Over the centuries canals sprang up throughout the country as the first mass transport link, facilitating the movement of heavy goods such as coal and iron ore in a more efficient manner. Canals were transformative, but the boats still only moved at the speed of the horse. Railways broke the ‘horse speed’ barrier.
This was transformative because it suddenly shone a light on inconsistent time keeping across the country. Railway timetables couldn’t incorporate all the variations in time zones between stations, so it became the arbiter of accurate time.
Over time radio and television played their part, audiences could set their watch by the start of key news programmes, for instance the time pips in the run into BBC Radio 4’s today programme or the Angelus chimes on RTE Radio 1.
The telephone came into play when looking for an exact time (to reset a watch or alarm clock) outside the broadcast schedule.
The popularity of mobile phone networks didn’t have as much of an impact as one would have thought.
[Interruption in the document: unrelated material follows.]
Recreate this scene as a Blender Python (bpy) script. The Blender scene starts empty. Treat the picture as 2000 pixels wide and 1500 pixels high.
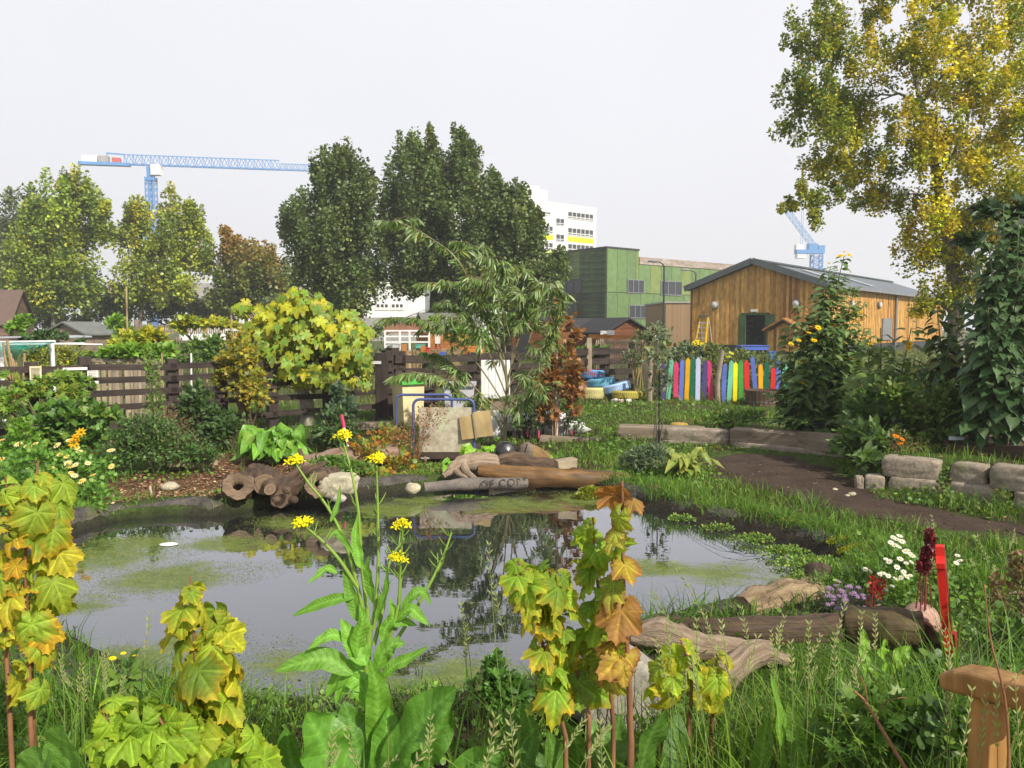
import bpy, math, random
import numpy as np
from mathutils import Vector, Matrix

rng = np.random.default_rng(11)
random.seed(11)
SC = bpy.context.scene
COL = SC.collection
PI = math.pi

# ------------------------------------------------------------------ camera frame
EYE, FPX, CX, CY = 1.6, 1557.0, 1000.0, 750.0
PITCH = math.atan(110 / FPX)
_FW = np.array([0, math.cos(PITCH), -math.sin(PITCH)])
_UP = np.array([0, math.sin(PITCH), math.cos(PITCH)])


def at(px, py, d):
    """world point seen at photo position px,py lying d metres ahead"""
    r = _FW + _UP * ((CY - py) / FPX) + np.array([1.0, 0, 0]) * ((px - CX) / FPX)
    r = r * (d / r[1])
    return np.array([r[0], r[1], r[2] + EYE])


def on_level(px, py, z=0.0):
    r = _FW + _UP * ((CY - py) / FPX) + np.array([1.0, 0, 0]) * ((px - CX) / FPX)
    t = (z - EYE) / r[2]
    return np.array([r[0] * t, r[1] * t, z])


def sstep(a, b, x):
    t = np.clip((x - a) / (b - a), 0, 1)
    return t * t * (3 - 2 * t)


# ------------------------------------------------------------------ value noise
_perm = rng.integers(0, 1 << 30, 4096)


def _hash(i, j, k):
    n = (i * 73856093) ^ (j * 19349663) ^ (k * 83492791)
    return (_perm[n & 4095] & 65535) / 65535.0


def vnoise(p, scale=1.0, seed=0):
    p = np.asarray(p, float) * scale + seed * 17.31
    if p.shape[-1] == 2:
        p = np.concatenate([p, np.zeros(p.shape[:-1] + (1,))], -1)
    i = np.floor(p).astype(np.int64)
    f = p - i
    f = f * f * (3 - 2 * f)
    out = 0
    for a in (0, 1):
        for b in (0, 1):
            for c in (0, 1):
                w = (f[..., 0] if a else 1 - f[..., 0]) * (f[..., 1] if b else 1 - f[..., 1]) * (f[..., 2] if c else 1 - f[..., 2])
                out = out + w * _hash(i[..., 0] + a, i[..., 1] + b, i[..., 2] + c)
    return out


def fbm(p, scale=1.0, octs=3, seed=0):
    s, a, t = 0, 0.5, 0
    for o in range(octs):
        s = s + a * vnoise(p, scale * 2 ** o, seed + o)
        t += a
        a *= 0.5
    return s / t


# ------------------------------------------------------------------ object plumbing
def tag(o, label=None, cat=None, group=None, kind=None):
    if label: o['label'] = label
    if cat: o['category'] = cat
    if group: o['group'] = group
    if kind: o['kind'] = kind
    return o


def thing(name, label, cat, base, group=None):
    o = bpy.data.objects.new(name, None)
    o.empty_display_size = 0.1
    COL.objects.link(o)
    o.location = [float(v) for v in base]
    return tag(o, label, cat, group)


class MB:
    """collects shapes (world coordinates) and links them as one mesh"""

    def __init__(self):
        self.v, self.c, self.g, self.f, self.n = [], [], [], [], 0

    def add(self, v, faces, col=(1, 1, 1), g=None, m=0):
        v = np.asarray(v, float).reshape(-1, 3)
        k = len(v)
        col = np.asarray(col, float)
        if col.ndim == 1: col = np.tile(col, (k, 1))
        if g is None: g = v
        self.v.append(v); self.c.append(col); self.g.append(np.asarray(g, float))
        if isinstance(faces, np.ndarray):
            self.f.append((faces + self.n, m))
        else:
            by = {}
            for q in faces: by.setdefault(len(q), []).append(q)
            for q in by.values(): self.f.append((np.array(q) + self.n, m))
        self.n += k
        return self

    def box(self, c, s, R=None, col=(1, 1, 1), m=0, jit=0.0):
        c = np.asarray(c, float); s = np.asarray(s, float) / 2
        b = np.array([[x, y, z] for x in (-1, 1) for y in (-1, 1) for z in (-1, 1)], float) * s
        if jit: b = b + rng.normal(0, jit, b.shape)
        ax = int(np.argmax(s))
        order = [ax] + [k for k in range(3) if k != ax]
        g = b[:, order] + rng.uniform(0, 30, 3)
        if R is not None: b = b @ np.asarray(R).T
        f = [(0, 1, 3, 2), (4, 6, 7, 5), (0, 4, 5, 1), (2, 3, 7, 6), (0, 2, 6, 4), (1, 5, 7, 3)]
        return self.add(b + c, f, col, g, m)

    def beam(self, p0, p1, w, h, col=(1, 1, 1), up=(0, 0, 1), m=0):
        p0 = np.asarray(p0, float); p1 = np.asarray(p1, float)
        y = p1 - p0; L = np.linalg.norm(y); y = y / L
        up = np.asarray(up, float)
        x = np.cross(y, up)
        if np.linalg.norm(x) < 1e-6: x = np.cross(y, (1, 0, 0))
        x /= np.linalg.norm(x); z = np.cross(x, y)
        return self.box((p0 + p1) / 2, (w, L, h), np.stack([x, y, z], 1), col, m)

    def tube(self, pts, rad, sides=8, col=(1, 1, 1), rough=0.0, cap=True, m=0, capcol=None, fs=6.0, hollow=0.0):
        pts = np.asarray(pts, float); n = len(pts)
        rad = np.broadcast_to(np.asarray(rad, float), (n,)).copy()
        t = np.gradient(pts, axis=0); t /= np.linalg.norm(t, axis=1)[:, None] + 1e-9
        ref = np.array([0, 0, 1.0]) if abs(t[0][2]) < 0.9 else np.array([1.0, 0, 0])
        u = ref - t[0] * ref.dot(t[0]); u /= np.linalg.norm(u)
        L = np.concatenate([[0], np.cumsum(np.linalg.norm(np.diff(pts, axis=0), axis=1))])
        off = rng.uniform(0, 30)
        V, G = [], []
        a = np.linspace(0, 2 * PI, sides, endpoint=False)
        for i in range(n):
            u = u - t[i] * u.dot(t[i]); u /= np.linalg.norm(u) + 1e-9
            w = np.cross(t[i], u)
            ring = np.cos(a)[:, None] * u + np.sin(a)[:, None] * w
            r = np.full(sides, rad[i])
            if rough:
                q = pts[i] + ring * max(rad[i], 0.02)
                r = r * (1 + rough * (fbm(q, fs, 3, 3) - 0.5) * 2 + rough * .7 * (fbm(q * 1.0, fs * 5, 2, 13) - .5))
            V.append(pts[i] + ring * r[:, None])
            G.append(np.stack([np.full(sides, L[i] + off), np.cos(a) * rad[i], np.sin(a) * rad[i]], 1))
        F = []
        for i in range(n - 1):
            for j in range(sides):
                k = (j + 1) % sides
                F.append((i * sides + j, i * sides + k, (i + 1) * sides + k, (i + 1) * sides + j))
        self.add(np.concatenate(V), F, col, np.concatenate(G), m)
        if cap:
            cc = col if capcol is None else capcol
            for e, s in ((0, -1), (n - 1, 1)):
                ring = V[e]; ce = ring.mean(0)
                if hollow:
                    inn = ce + (ring - ce) * hollow
                    deep = inn - t[e] * s * rad[e] * 2.2
                    vv = np.concatenate([ring, inn, deep, [deep.mean(0)]])
                    ff = []
                    for j in range(sides):
                        k = (j + 1) % sides
                        ff += [(j, k, sides + k, sides + j), (sides + j, sides + k, 2 * sides + k, 2 * sides + j), (2 * sides + j, 2 * sides + k, 3 * sides)]
                    cl = np.tile(np.asarray(cc, float), (len(vv), 1)); cl[2 * sides:] = np.asarray(cc) * 0.5
                    self.add(vv, ff, cl, vv, m + (1 if capcol is not None else 0))
                else:
                    mid = ce + (ring - ce) * 0.5
                    vv = np.concatenate([ring, mid, [ce + t[e] * s * rad[e] * 0.06]])
                    ff = []
                    for j in range(sides):
                        k = (j + 1) % sides
                        ff += [(j, k, sides + k, sides + j), (sides + j, sides + k, 2 * sides)]
                    rr = np.concatenate([np.full(sides, 1.0), np.full(sides, 0.5), [0]]) * rad[e]
                    self.add(vv, ff, cc, np.stack([rr * 0 + off, rr * 1.0, rr * 0], 1), m + (1 if capcol is not None else 0))
        return self

    def lathe(self, prof, c, sides=24, col=(1, 1, 1), R=None, m=0):
        c = np.asarray(c, float)
        a = np.linspace(0, 2 * PI, sides, endpoint=False)
        V = np.concatenate([np.stack([r * np.cos(a), r * np.sin(a), np.full(sides, z)], 1) for r, z in prof])
        g = V.copy()
        if R is not None: V = V @ np.asarray(R).T
        n = len(prof)
        F = [(i * sides + j, i * sides + (j + 1) % sides, (i + 1) * sides + (j + 1) % sides, (i + 1) * sides + j) for i in range(n - 1) for j in range(sides)]
        return self.add(V + c, F, col, g, m)

    def rock(self, c, r, seed=0, amp=0.35, col=(1, 1, 1), sub=3, R=None, box=0.0, fs=1.3, m=0):
        v, f = ico(sub)
        if box:
            pw = 14 if box > .8 else 6; v = v / (np.abs(v) ** pw).sum(1)[:, None] ** (1 / pw) * box + v * (1 - box)
        d = 1 + amp * (fbm(v, fs, 3, seed) - 0.5) * 2 + amp * 0.25 * (fbm(v, fs * 5, 2, seed + 9) - 0.5)
        w = v * d[:, None] * np.asarray(r, float)
        g = w.copy()
        if R is not None: w = w @ np.asarray(R).T
        return self.add(w + np.asarray(c, float), f, col, g + seed * 3.1, m)

    def prism(self, poly, p0, ux, uy, uz, t, col=(1, 1, 1), m=0):
        """extrude a 2D outline (list of x,y) in the ux,uy plane by t along uz"""
        p0, ux, uy, uz = [np.asarray(k, float) for k in (p0, ux, uy, uz)]
        P = np.array(poly, float); n = len(P)
        a = p0 + P[:, :1] * ux + P[:, 1:] * uy
        b = a + uz * t
        F = [tuple(range(n - 1, -1, -1)), tuple(range(n, 2 * n))] + [(i, (i + 1) % n, n + (i + 1) % n, n + i) for i in range(n)]
        o = rng.uniform(0, 20)
        g = np.concatenate([np.stack([P[:, 1] + o, P[:, 0], P[:, 0] * 0], 1)] * 2)
        g[n:, 2] = t
        return self.add(np.concatenate([a, b]), F, col, g, m)

    def build(self, name, mats, parent=None, origin=None, smooth=True):
        if not isinstance(mats, (list, tuple)): mats = [mats]
        V = np.concatenate(self.v); C = np.concatenate(self.c); G = np.concatenate(self.g)
        if parent is not None: org = np.array(parent['_org'] if '_org' in parent else world_org(parent))
        elif origin is not None: org = np.asarray(origin, float)
        else: org = np.array([(V[:, 0].min() + V[:, 0].max()) / 2, (V[:, 1].min() + V[:, 1].max()) / 2, V[:, 2].min()])
        me = bpy.data.meshes.new(name)
        me.vertices.add(len(V))
        me.vertices.foreach_set('co', (V - org).astype(np.float32).ravel())
        tot = sum(len(f) for f, _ in self.f); nl = sum(f.size for f, _ in self.f)
        me.loops.add(nl); me.polygons.add(tot)
        me.loops.foreach_set('vertex_index', np.concatenate([f.ravel() for f, _ in self.f]).astype(np.int32))
        cnt = np.concatenate([np.full(len(f), f.shape[1]) for f, _ in self.f])
        st = np.concatenate([[0], np.cumsum(cnt)[:-1]])
        me.polygons.foreach_set('loop_start', st.astype(np.int32))
        me.polygons.foreach_set('loop_total', cnt.astype(np.int32))
        me.polygons.foreach_set('material_index', np.concatenate([np.full(len(f), m) for f, m in self.f]).astype(np.int32))
        me.polygons.foreach_set('use_smooth', np.full(tot, bool(smooth)))
        a = me.attributes.new('Col', 'FLOAT_COLOR', 'POINT')
        a.data.foreach_set('color', np.concatenate([C, np.ones((len(C), 1))], 1).astype(np.float32).ravel())
        a = me.attributes.new('Gco', 'FLOAT_VECTOR', 'POINT')
        a.data.foreach_set('vector', G.astype(np.float32).ravel())
        me.update(calc_edges=True)
        for mt in mats: me.materials.append(mt)
        o = bpy.data.objects.new(name, me)
        COL.objects.link(o)
        if parent is not None: o.parent = parent
        else: o.location = [float(k) for k in org]
        return o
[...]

NITZ (Network Identity and Time Zone) was an optional standard for GSM networks. It has an accuracy in the order of minutes. A competing standard on CDMA 2000 networks used GPS enabled time codes that were far more accurate.
Modern timekeeping for the smartphone toting average person goes back to NTP; one of the earliest protocols in for the early internet that was created some time before 1985.
Back in 2001 when I installed the earliest version of macOS (then known as OSX 10.0 ‘Cheetah’) the date and time settings made reference to Apple owned NTP servers that were used to calibrate time on the computer. This infrastructure has since provided time to Apple’s other computing devices such as the iPhone and the and the iPad.
We are are now living on the same time. Time synchronisation happens seamlessly. We tend to only realise it when there is a problem.